In the broader foreign exchange market, the US dollar is hitting fresh 2-1/2-month peaks on the back of surging Treasury yields thanks to hedging before the US presidential election and bets for less aggressive Federal Reserve easing in the months ahead.

That also led traders to wager there is just a 20% chance the Reserve Bank of Australia will cut rates this year given a slew of upside surprises in the labour market, with the first easing not fully priced in until May next year.

That has helped Aussie outperform against the low-yielding yen at 101.04 yen, just below a three-month top. Three-year Australian bond yields climbed another 2 basis points to 3.944%, the highest in three months.

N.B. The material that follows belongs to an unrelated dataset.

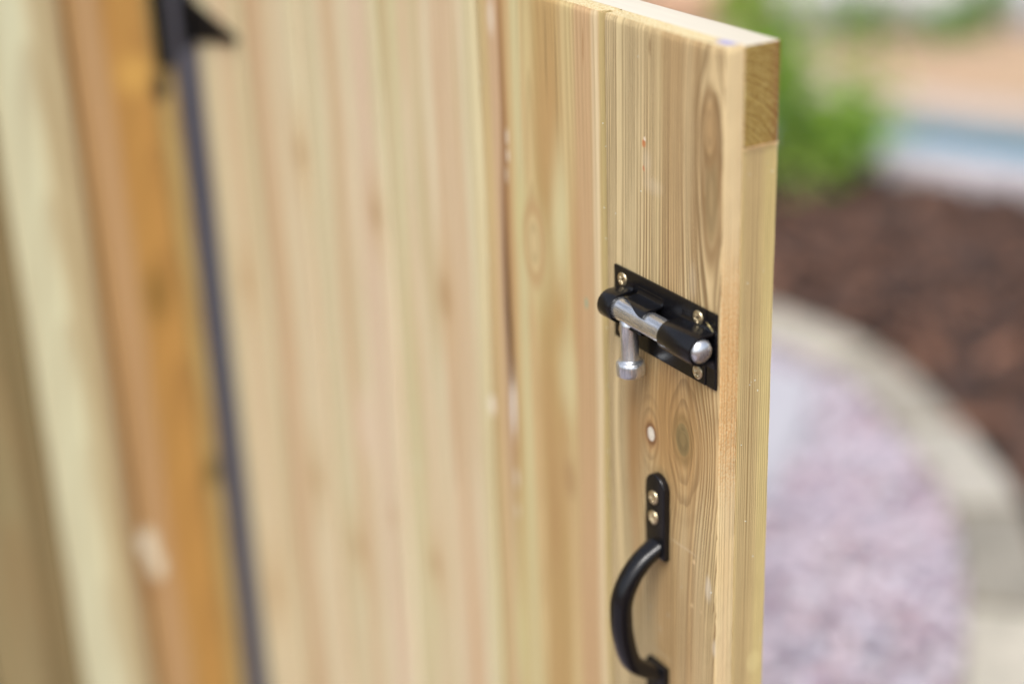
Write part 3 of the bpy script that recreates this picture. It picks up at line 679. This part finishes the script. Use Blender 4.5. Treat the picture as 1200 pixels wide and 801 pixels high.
m_peb = island_mat('lavender_gravel', [(154, 140, 154), (204, 186, 196), (182, 180, 196), (216, 204, 212), (128, 116, 130), (212, 180, 184), (238, 236, 242), (160, 150, 170), (196, 166, 174)], .75)
link('pebbles', me, m_peb, kind='stuff', smooth=True)
V = []; F = []; base = 0; cnt = 0
cube = np.array([(x, y, z) for x in (-1, 1) for y in (-1, 1) for z in (-1, 1)], float); cf = [(0, 1, 3, 2), (4, 6, 7, 5), (0, 4, 5, 1), (2, 3, 7, 6), (0, 2, 6, 4), (1, 5, 7, 3)]
nrm_c = Vector((-dcop.y, dcop.x))
if nrm_c.y < 0: nrm_c = -nrm_c
while cnt < 11000:
    x, y = rng.uniform(-3.2, .9), rng.uniform(.3, 3.1)
    p = Vector((x, y))
    if inside_path(x, y) or (p-cop_near[0]).dot(nrm_c) > -.01: continue
    d = min((p-q.xy).length for q in oc[::4])
    if d < .012 or (min((p-q.xy).length for q in ic[::4]) < SW+.008): continue
    cnt += 1; l = rng.uniform(.010, .034)*(1.7 if cnt % 9 == 0 else 1); w = rng.uniform(.005, .014)*(1.5 if cnt % 9 == 0 else 1)
    P = (cube*(l, w, rng.uniform(.0015, .005))*(1+rng.normal(0, .18, cube.shape))) @ rotm(rng.random()*6.28, rng.normal(0, .5), rng.normal(0, .35)).T + (x, y, rng.uniform(-.004, .018))
    V.append(P); F += [tuple(i+base for i in f) for f in cf]; base += 8
me = bpy.data.meshes.new('bark_chips'); me.from_pydata(np.concatenate(V).tolist(), [], F); me.update()
m_bark = island_mat('bark', [(44, 36, 32), (82, 61, 51), (46, 38, 35), (112, 80, 64), (60, 48, 42), (148, 104, 80), (34, 30, 28)], .85)
link('bark_chips', me, m_bark, kind='stuff')

# pale slab beside the gravel
m_slab = ground_mat('pale_slab', [(172, 170, 176), (164, 162, 170), (178, 177, 182)], 30., .002)
sl = [on_z(u, v, .016).xy for u, v in ((962, 440), (935, 520), (905, 570), (840, 600), (800, 500), (850, 425), (905, 422))]
bm = bmesh.new(); vs = [bm.verts.new((p.x, p.y, .016)) for p in sl]; f = bm.faces.new(vs); r = bmesh.ops.extrude_face_region(bm, geom=[f])
for v in [g for g in r['geom'] if isinstance(g, bmesh.types.BMVert)]: v.co.z = -.02
bmesh.ops.recalc_face_normals(bm, faces=bm.faces)
es = [e for e in bm.edges if e.calc_face_angle(0) > .6 and min(v.co.z for v in e.verts) > 0]
bmesh.ops.bevel(bm, geom=es, offset=.006, segments=2, affect='EDGES')
tag(link('paving_slab', bm_mesh('paving_slab', bm), m_slab), 'pale flat slab lying in the gravel just right of the gate edge', 'slab')

# ------------------------------------------------------------------ pond with pale coping, sand beyond
def strip_at(v0, v1, z0): return on_z(1120, v0, z0), on_z(1120, v1, z0)
def dist_c(u, v, z=0.): return (on_z(u, v, z).xy-cop_near[0]).dot(nrm_c)
c0 = 0.; c1 = dist_c(1120, 178, .05); c2 = dist_c(1120, 150, .02); c3 = dist_c(1120, 112, .05)
org = Vector((cop_near[0].x, cop_near[0].y, 0)); dx = Vector((dcop.x, dcop.y, 0)); dn = Vector((nrm_c.x, nrm_c.y, 0))
def pt(s, d, z): q = org+dx*s+dn*d; return (q.x, q.y, z)
m_water = N('pond_water'); _ov, _o = m_water.obj(); m_water.bump(m_water.noise(_ov, 9., 3.), .25, .02)
m_water = m_water.fin(lin(46, 112, 134), .4, 0., .5)
link('pond_water', mesh_from('pond_water', [pt(-2.6, c1-.05, .022), pt(5.5, c1-.05, .022), pt(5.5, c2+.05, .022), pt(-2.6, c2+.05, .022)], [(0, 1, 2, 3)]), m_water, kind='structure')
m_cop = [ground_mat('coping_stone', [c, [x*.95 for x in c], [min(255, x*1.04) for x in c]], 30., .003) for c in ((190, 189, 198), (197, 191, 195), (186, 185, 197))]
m_cop_far = [ground_mat('far_coping_stone', [c, [x*.95 for x in c], [min(255, x*1.04) for x in c]], 30., .003) for c in ((190, 174, 162), (182, 168, 158), (194, 180, 170))]
def coping(name, label, d0, d1, zt, mats, n=9, s0=-2.6, ln=.62):
    root = thing(name, label, 'coping', pt(s0+n*ln/2, (d0+d1)/2, 0))
    for i in range(n):
        a, b = s0+i*ln+.004, s0+(i+1)*ln-.004
        P = [pt(a, d0, 0), pt(b, d0, 0), pt(b, d1, 0), pt(a, d1, 0)]
        bm = bmesh.new(); vs = [bm.verts.new((p[0], p[1], zt+rng.normal(0, .001))) for p in P]; f = bm.faces.new(vs); r = bmesh.ops.extrude_face_region(bm, geom=[f])
        for v in [g for g in r['geom'] if isinstance(g, bmesh.types.BMVert)]: v.co.z = -.03
        bmesh.ops.recalc_face_normals(bm, faces=bm.faces)
        bmesh.ops.bevel(bm, geom=[e for e in bm.edges if min(v.co.z for v in e.verts) > 0], offset=.008, segments=2, affect='EDGES')
        link('coping_stone', bm_mesh('coping_stone', bm), mats[i % 3], root)
coping('pond_coping', 'pale stone coping along the near side of the blue water', c0, c1, .05, m_cop)
coping('pond_coping', 'pinkish tan stone coping along the far side of the blue water', c2, c3, .05, m_cop_far)
link('sandy_ground', mesh_from('sandy_ground', [pt(-9, c3, .0), pt(9, c3, .0), pt(12, 14, .0), pt(-12, 14, .0)], [(0, 1, 2, 3)]), m_sand, kind='structure')
# low mound of darker sand at the right
bm = bmesh.new(); bmesh.ops.create_grid(bm, x_segments=28, y_segments=28, size=1)
mc = on_z(1190, 82, 0)
for v in bm.verts:
    r2 = v.co.x**2+v.co.y**2; h = .09*max(0, 1-r2)**1.5*(1+.3*math.sin(v.co.x*7)*math.cos(v.co.y*6))
    v.co = Vector((mc.x+dx.x*v.co.x*.62+dn.x*v.co.y*.42, mc.y+dx.y*v.co.x*.62+dn.y*v.co.y*.42, h-.004))
m_mound = ground_mat('mound_sand', [(178, 152, 126), (160, 134, 108), (188, 162, 136), (170, 144, 118)], 30., .02)
link('sand_mound', bm_mesh('sand_mound', bm), m_mound, kind='structure', smooth=True)
# pale boulders at the top of the picture
def rockmat(c):
    s = N('boulder_stone'); ov, o = s.obj(); n = s.noise(ov, 6., 5., .6); n2 = s.noise(ov, 60., 4.)
    s.bump(s.add(n, s.mul(n2, .4)), .6, .03); return s.fin(s.mix(s.step(n, .35, .65), lin(*c), lin(*[x*.8 for x in c])), .85, 0., .3)
for (u, v, rx, rz, c, lab) in ((955, 34, .20, .17, (222, 220, 222), 'pale grey boulder directly above the leafy shrub'), (1078, 44, .24, .20, (228, 222, 224), 'pinkish white boulder left of the small far plant'),
                             (1195, 40, .20, .16, (206, 204, 212), 'pale boulder at the top right corner'), (795, 22, .30, .10, (196, 160, 132), 'low sandstone-coloured boulder above the gate top')):
    p = on_z(u, v, 0); P = ic2v.copy(); P *= (1+.10*np.sin(P[:, [0]]*3.1+u)+.08*np.cos(P[:, [1]]*4.3+v)+rng.normal(0, .03, (len(P), 1)))
    P = P*(rx, rx*.8, rz)+(0, 0, rz*.75)
    o = link('boulder', mesh_from('boulder', P, ic2f), rockmat(c), smooth=True); o.location = (p.x, p.y, 0); o.rotation_euler.z = u; tag(o, lab, 'boulder', 'pale boulders beyond the pond')

# ------------------------------------------------------------------ plants
def leafmat(name, a, b, c):
    s = N(name); g = s.n('NewGeometry'); cr = s.n('ValToRGB'); s.t.links.new(g.outputs['Random Per Island'], cr.inputs[0])
    e = cr.color_ramp; e.elements.new(.5)
    for i, q in enumerate((a, b, c)): e.elements[i].position = i/2; e.elements[i].color = lin(*q)
    s.fin(cr.outputs[0], .5, 0., .4)
    tr = s.n('BsdfTranslucent'); s.t.links.new(s.mix(.35, cr.outputs[0], lin(170, 200, 40)), tr.inputs[0]); mx = s.n('MixShader'); mx.inputs[0].default_value = .4
    s.t.links.new(s.b.outputs[0], mx.inputs[1]); s.t.links.new(tr.outputs[0], mx.inputs[2]); s.t.links.new(mx.outputs[0], s.out.inputs[0]); return s.m
m_leaf = leafmat('shrub_leaf', (92, 136, 36), (140, 178, 60), (178, 208, 98)); m_stem = N('green_stem').fin(lin(104, 116, 58), .7)
m_leaf2 = leafmat('far_leaf', (86, 134, 72), (110, 154, 80), (140, 176, 100))
def plant(name, label, base, tips, leaf, nleaf, spread, mat, group=None):
    root = thing(name, label, 'shrub' if name == 'shrub' else 'plant', base, group); base = Vector(base)
    bm = bmesh.new(); V = []; F = []
    for tp in tips:
        tp = Vector(tp); mid = base.lerp(tp, .5)+Vector((rng.normal(0, .03), rng.normal(0, .03), .08*(tp-base).length))
        path = catmull([base+Vector(rng.normal(0, .02, 3)*(1, 1, 0)), mid, tp], 5); r0 = .004
        rings = []
        for i, p in enumerate(path):
            r = r0*(1-.75*i/len(path)); rings.append([bm.verts.new(p+Vector((r*math.cos(a), r*math.sin(a), 0))) for a in (0, 1.57, 3.14, 4.71)])
        for A, B_ in zip(rings, rings[1:]):
            for k in range(4): l = (k+1) % 4; bm.faces.new((A[k], A[l], B_[l], B_[k]))
        for j in range(nleaf):
            t = .25+.75*math.sqrt(rng.random()); q = path[min(int(t*(len(path)-1)), len(path)-1)]+Vector(rng.normal(0, spread*(.45+.55*t), 3))
            if q.z < .01: continue
            d = Vector(rng.normal(0, 1, 3)); d.z = d.z*.5+.25; d.normalize(); s = d.orthogonal().normalized(); s.rotate(Matrix.Rotation(rng.random()*6.28, 3, d)); n = d.cross(s)
            l = leaf*rng.uniform(.6, 1.3); w = l*.24; k = len(V)
            V += [q, q+d*l*.45+s*w+n*l*.06, q+d*l-n*l*.08, q+d*l*.45-s*w+n*l*.06, q+d*l*.5]
            F += [(k, k+1, k+4), (k+1, k+2, k+4), (k+2, k+3, k+4), (k+3, k, k+4)]
    link('stem', bm_mesh('stem', bm), m_stem, root)
    link('foliage', mesh_from('foliage', V, F), mat, root)
    return root
sb = on_z(940, 232, 0)
def at_dist(u, v, off=0.):                    # point on the upright plane through the shrub's foot
    d = ray(u, v); t = (sb-CAM).dot(FW)+off; return CAM+d*t
tips = [at_dist(u, v, rng.normal(0, .07)) for (u, v) in ((868, -40), (885, -20), (880, 30), (905, -10), (925, 40), (940, 60), (945, 110), (915, 120), (900, 90), (925, 160), (850, -70), (870, -30), (990, 120), (1015, 140), (1030, 150), (1000, 160), (1020, 120), (950, 170), (895, 60), (930, 90), (1024, 72), (1031, 84), (900, -30), (890, -60), (912, 60), (1010, 130), (1000, 140))]
plant('shrub', 'leafy bright green shrub growing behind the gate corner', sb, tips, .05, 34, .042, m_leaf)
for (u, v, tp, lab) in ((1120, 66, ((1095, 30), (1110, 15), (1130, 20), (1150, -10), (1165, -20), (1140, 5), (1120, 40), (1105, 55)), 'small leafy green plant between the two right-hand boulders'),
                        (1012, 62, ((995, 10), (1010, -10), (1022, 15), (1030, -20), (1005, 30)), 'thin pale green plant between two boulders beyond the pond')):
    p = on_z(u, v, 0); t0 = (p-CAM).dot(FW)
    plant('leafy_plant', lab, p, [CAM+ray(a, b)*(t0+rng.normal(0, .06)) for a, b in tp], .06, 34 if u > 1100 else 16, .05, m_leaf2, 'plants among the far boulders')

# added slate-blue block standing in for the shaded view through the hinge gap
s = N('gap_fill_slate'); _ov, _o = s.obj(); _n = s.noise(_ov, 40., 4.); s.bump(_n, .4, .004)
m_gap_fill = s.fin(s.mix(_n, lin(132, 132, 142), lin(146, 146, 156)), .8, 0., .3)
bm = bmesh.new(); bm_box(bm, -.945, -.885, -.012, .075, 0, 1.10, .003, 2); bm_box(bm, -.95, -.88, -.017, .08, 1.1005, 1.108, .002, 1)
tag(link('gap_filler', bm_mesh('gap_filler', bm), m_gap_fill), 'added slate-blue block filling the view through the narrow gap beside the hinge', 'post')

Australia, NZ dollars pinned near multi-month lows as US yields surge

Ten-year bonds yielded at 4.45%, the highest in 3-1/2 months and also some 23 bps above their Treasury counterparts.

“It seems reasonable to now characterise AUD in 2024 to date as a ‘0.635 – 0.69’ currency, having spent only brief interludes outside this range,” National Australia Bank analysts said.

“This should carry us through year end, barring extreme market ructions out of the US elections.”

Traders are waiting for details about the upcoming National People’s Congress meeting in Beijing, with the Commonwealth Bank of Australia noting that it is increasingly likely investors will have to wait until November to find out about new economic stimulus.

“The lack of clarity on the NPC’s timing could pull AUD/USD up on the idea that the longer it takes to announce the NPC dates, the larger the support package being planned,” said Joseph Capurso, head of international economics at CBA.

Across the Tasman Sea, traders still see a decent risk - about 25% - that the Reserve Bank of New Zealand could step up its easing again at its last meeting of the year in November with a 75 basis point move, a weight on the kiwi.